MLS COMMISH AND U. S. COACH IN VERY PUBLIC PISSING CONTEST

By Mary Cunningham

Only three months after the 2014 World Cup that seemed to temporarily elevate soccer in the United States to the level that it enjoys around the rest of the world, a very public spat has punctured that happiness bubble.

Earlier this week, 2014 U. S., coach Juergen Klinsmann suggested ahead of a U.S. friendly against Honduras that U.S. stars Michael Bradley and Clint Dempsey (photo above with Klinsmann) were going to struggle to remain in world class form if they continued to play in Major League Soccer instead of Europe’s top leagues.

Klinsmann also said he understood why they made the moves—both players are getting higher annual salaries than a European team would have offered them and playing positions they couldn’t hold on top European clubs. Bradley is receiving $6.5 million and playing central midfield for Toronto FC. Dempsey is getting about $6 million and a year to be Seattle’s target striker. But that doesn’t mean they are improving.

Bradley defended himself and his career choices, but the big pushback came Wednesday, when MLS commissioner Don Garber sounded off on Klinsmann in a conference call with reporters. Garber called Klinsmann’s comments incredibly damaging to his league, which has been trying to lure top players and become one of the world’s top soccer leagues by 2022.

Among Garber’s broadsides at the former German superstar:

Klinsmann “needs to think very, very hard about how he manages himself publicly.” Garber said it was unacceptable for Klinsmann to criticize Bradley in the media, a pattern that he said has been ongoing since the coach criticized and then cut Landon Donovan from the U.S. national team in May.
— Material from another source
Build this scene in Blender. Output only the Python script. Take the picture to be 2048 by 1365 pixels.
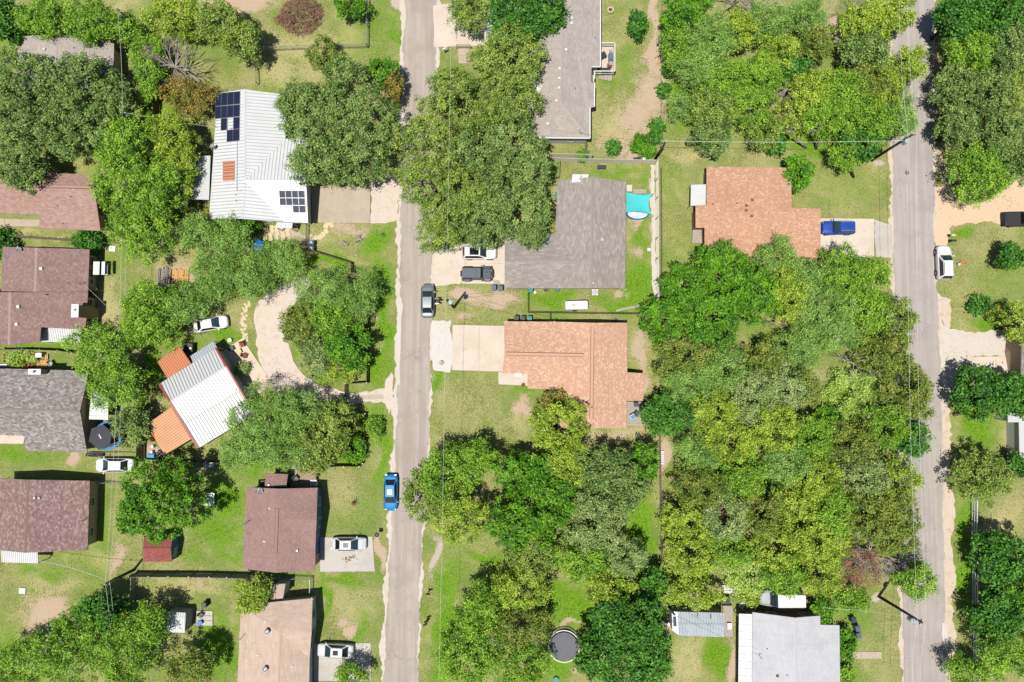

Garber even demanded that Klinsmann stop making comments that are “critical of our players and damaging to our league.”

It’s hard not to read those comments and feel like Garber, a solid executive who has helped build MLS from the brink of collapse, doth protest a bit much. And that’s before even addressing the idea that someone in the U.S. should demand that someone else should refrain from publicly criticizing anything he wants to.

Say what you want about Klinsmann. Criticize his management style, his formations, his obsession with players who have been born and raised in Europe (preferably Germany), but trying to remove his rights under the First Amendment to say whatever he wants about any U.S. institution borders on silly.

The larger problem for Garber is that history and numbers aren’t on his side. The idea that playing against top competition is the best way to improve has been a central concept in sports for going on 50 years. Whatever goals Garber has to make MLS a destination for the best players in the world, the overwhelming majority of foreign stars who come to MLS still do so when they are past their prime. The league’s top goal scorer this year, Bradley Wright-Phillips, who has scored 25 goals for the New York Red Bulls, spent the previous three seasons as a middling forward in England’s second division. That’s an inconvenient truth.

Make no mistake—MLS is a terrific entity. It’s a legitimate professional league with team values that are growing and major U.S. cities begging to get a franchise. It’s providing a terrific first step for good, young U.S. players who know that college soccer isn’t the best way to maximize their skills. The games are often loud and exciting and in certain cities a terrific fan experience.

That doesn’t mean it is a great place for the best U.S. players to play. MLS is in a strange spot. It has enough money to pay the best 10 US players to stay here, but won’t be able to provide them with ample competition. It kind of stunk seeing Landon Donovan spend the bulk of his career in Los Angeles. Dempsey’s return seemed like a retreat. Watching him claw for goals against Arsenal and Chelsea and Manchester United was one of the great pleasures for American soccer enthusiasts.

Also, the last thing anyone should want the U.S. national team coach to do at the beginning of the 2018 World Cup cycle is allow anyone on the team to feel too comfortable. This is the moment to challenge players who were thoroughly outclassed by Germany and Belgium during the World Cup.

Also worth noting—Klinsmann almost never says anything in public that he hasn’t told a player privately before. He uses the public forum to make sure the point hits home, and to try to get a few other interested parties, like, say, the media and the fans, to hold his players as accountable as he likes to.

His mandate is to produce the best national team he can, not do public relations for MLS. He also understands the essential truth about solving problems—the first step is to recognize that you have one.